Short task ▸ Repeat the listing below word for word, stopping after the line that contains "obj('bead_chain', bm, M['milk'], ch, True)".

Supplied data ▸

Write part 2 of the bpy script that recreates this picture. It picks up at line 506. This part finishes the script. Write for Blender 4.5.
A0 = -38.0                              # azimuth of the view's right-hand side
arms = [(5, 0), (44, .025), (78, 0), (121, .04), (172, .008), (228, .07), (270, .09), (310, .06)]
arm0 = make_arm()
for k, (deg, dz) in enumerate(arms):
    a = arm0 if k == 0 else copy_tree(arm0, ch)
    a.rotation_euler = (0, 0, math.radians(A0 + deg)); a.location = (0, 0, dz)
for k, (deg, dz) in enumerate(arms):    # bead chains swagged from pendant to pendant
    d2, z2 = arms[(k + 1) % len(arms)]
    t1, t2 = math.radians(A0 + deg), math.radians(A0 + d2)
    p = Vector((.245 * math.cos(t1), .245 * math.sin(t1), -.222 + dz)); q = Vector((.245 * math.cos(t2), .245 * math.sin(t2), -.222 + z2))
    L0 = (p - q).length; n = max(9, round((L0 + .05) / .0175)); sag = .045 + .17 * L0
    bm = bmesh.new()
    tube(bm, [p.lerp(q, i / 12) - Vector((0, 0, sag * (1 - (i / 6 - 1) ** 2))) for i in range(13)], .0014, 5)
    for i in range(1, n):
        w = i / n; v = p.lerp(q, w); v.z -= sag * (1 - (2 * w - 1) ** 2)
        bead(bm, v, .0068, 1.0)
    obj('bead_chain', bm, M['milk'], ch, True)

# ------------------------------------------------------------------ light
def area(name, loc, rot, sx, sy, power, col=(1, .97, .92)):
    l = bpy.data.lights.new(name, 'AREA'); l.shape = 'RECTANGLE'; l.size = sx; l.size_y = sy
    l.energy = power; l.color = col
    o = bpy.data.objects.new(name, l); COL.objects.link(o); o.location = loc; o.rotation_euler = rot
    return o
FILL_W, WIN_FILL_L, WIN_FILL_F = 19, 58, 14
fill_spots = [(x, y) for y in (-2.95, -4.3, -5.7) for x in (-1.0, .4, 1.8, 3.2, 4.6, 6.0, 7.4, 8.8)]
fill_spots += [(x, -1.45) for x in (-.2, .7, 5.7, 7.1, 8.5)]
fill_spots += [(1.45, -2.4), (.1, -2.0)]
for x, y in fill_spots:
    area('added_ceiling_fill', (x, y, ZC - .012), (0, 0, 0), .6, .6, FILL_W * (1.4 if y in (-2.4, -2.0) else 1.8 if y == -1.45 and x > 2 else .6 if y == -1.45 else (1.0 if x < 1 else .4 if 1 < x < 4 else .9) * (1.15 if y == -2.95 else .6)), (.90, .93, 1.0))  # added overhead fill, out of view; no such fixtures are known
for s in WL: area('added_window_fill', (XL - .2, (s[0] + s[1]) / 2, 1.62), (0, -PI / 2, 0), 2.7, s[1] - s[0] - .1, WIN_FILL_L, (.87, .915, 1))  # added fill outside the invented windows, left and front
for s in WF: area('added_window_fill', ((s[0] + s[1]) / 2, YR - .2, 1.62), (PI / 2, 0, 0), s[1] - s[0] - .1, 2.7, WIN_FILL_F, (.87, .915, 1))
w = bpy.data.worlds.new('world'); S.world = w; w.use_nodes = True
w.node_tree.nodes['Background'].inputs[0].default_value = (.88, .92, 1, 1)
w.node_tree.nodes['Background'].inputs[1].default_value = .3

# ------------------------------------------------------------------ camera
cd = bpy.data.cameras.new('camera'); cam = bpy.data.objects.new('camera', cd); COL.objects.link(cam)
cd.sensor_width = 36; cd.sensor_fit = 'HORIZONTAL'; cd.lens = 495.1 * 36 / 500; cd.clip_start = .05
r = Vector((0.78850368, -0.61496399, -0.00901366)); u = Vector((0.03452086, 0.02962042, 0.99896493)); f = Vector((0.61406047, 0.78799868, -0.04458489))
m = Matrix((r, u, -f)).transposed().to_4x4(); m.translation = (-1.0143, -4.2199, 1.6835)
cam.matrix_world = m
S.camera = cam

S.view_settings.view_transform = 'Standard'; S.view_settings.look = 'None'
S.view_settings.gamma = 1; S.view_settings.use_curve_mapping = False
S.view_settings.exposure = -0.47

Correct answer ▸
Write part 2 of the bpy script that recreates this picture. It picks up at line 506. This part finishes the script. Write for Blender 4.5.
A0 = -38.0                              # azimuth of the view's right-hand side
arms = [(5, 0), (44, .025), (78, 0), (121, .04), (172, .008), (228, .07), (270, .09), (310, .06)]
arm0 = make_arm()
for k, (deg, dz) in enumerate(arms):
    a = arm0 if k == 0 else copy_tree(arm0, ch)
    a.rotation_euler = (0, 0, math.radians(A0 + deg)); a.location = (0, 0, dz)
for k, (deg, dz) in enumerate(arms):    # bead chains swagged from pendant to pendant
    d2, z2 = arms[(k + 1) % len(arms)]
    t1, t2 = math.radians(A0 + deg), math.radians(A0 + d2)
    p = Vector((.245 * math.cos(t1), .245 * math.sin(t1), -.222 + dz)); q = Vector((.245 * math.cos(t2), .245 * math.sin(t2), -.222 + z2))
    L0 = (p - q).length; n = max(9, round((L0 + .05) / .0175)); sag = .045 + .17 * L0
    bm = bmesh.new()
    tube(bm, [p.lerp(q, i / 12) - Vector((0, 0, sag * (1 - (i / 6 - 1) ** 2))) for i in range(13)], .0014, 5)
    for i in range(1, n):
        w = i / n; v = p.lerp(q, w); v.z -= sag * (1 - (2 * w - 1) ** 2)
        bead(bm, v, .0068, 1.0)
    obj('bead_chain', bm, M['milk'], ch, True)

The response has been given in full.